The Compelling Drama of “Sweet Bird of Youth”

Three years after it debuted on stage, Tennessee Williams’ Sweet Bird of Youth jumped to the big screen in a riveting film version that was released by Warner Brothers in 1962. The movie, which controversially took liberties from its source material followed young wastrel Chance Wayne (Paul Newman)  as he returns to his Florida backwater hometown with fading screen star Alexandra Del Lago (Geraldine Page) in tow, hoping that ex-lover Heavenly Finley (Shirley Knight) would join him in his last-ditch bid for Hollywood discovery. Unfortunately, Heavenly’s political boss dad (Best Supporting Actor Oscar-winner Ed Begley) ran Chance off in the first place…and will make him sorry he ever came back.
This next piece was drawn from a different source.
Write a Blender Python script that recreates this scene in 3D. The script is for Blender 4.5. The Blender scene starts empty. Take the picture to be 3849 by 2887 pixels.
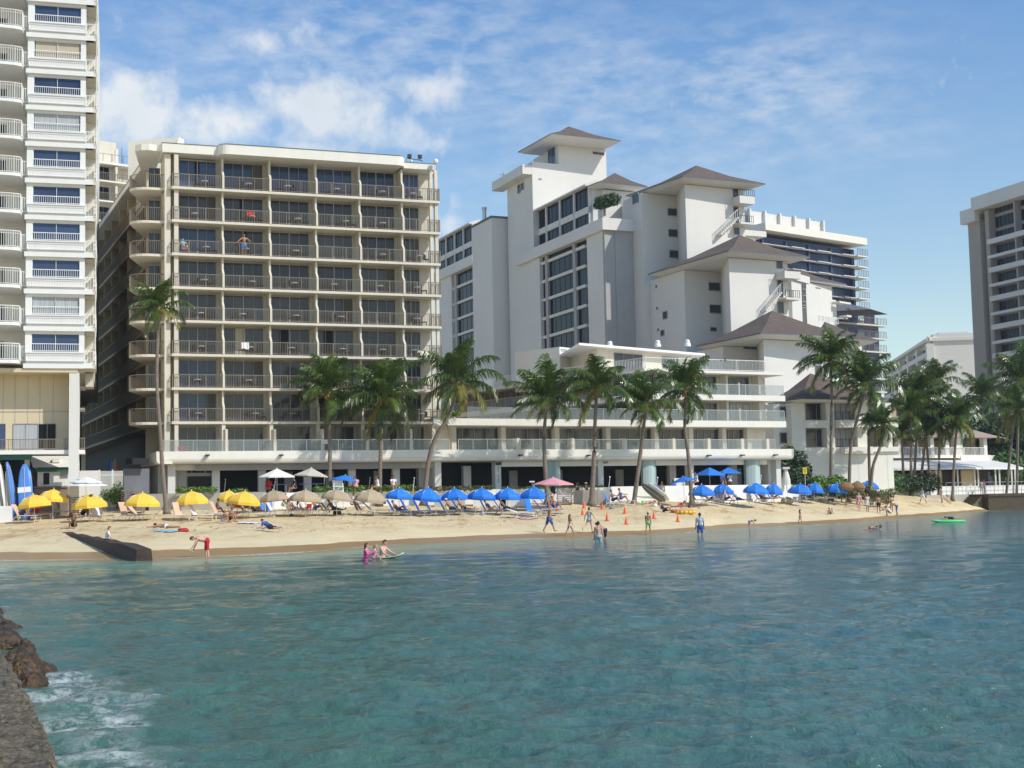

As with all of Williams’ works, there is as much drama smoldering under the surface as there is directly in the face of the audience. However, despite this being a powerful rendering of the story (including an impressive appearance from co-star  Rip Torn), one can’t but help feel that there is a missed opportunity here. Richard Brooks does an astonishing and underrated directing job, but the aforementioned divergence from the original work — most notably a “happy” ending that removes the punch of Williams’ vision — is slapdash and disrespectful to the playwright’s intention…leading one to wonder how much better this film’s already fine critical reputation would be if the conclusion were as bleak as its stage counterpart’s were.

Yet somehow this film version of Sweet Bird of Youth stills soars, and while it is no longer the initial expose on faded promise that the play was, it tells a unique story that is worthy of being told. That may be why it continues to endure, just as the human spirit does.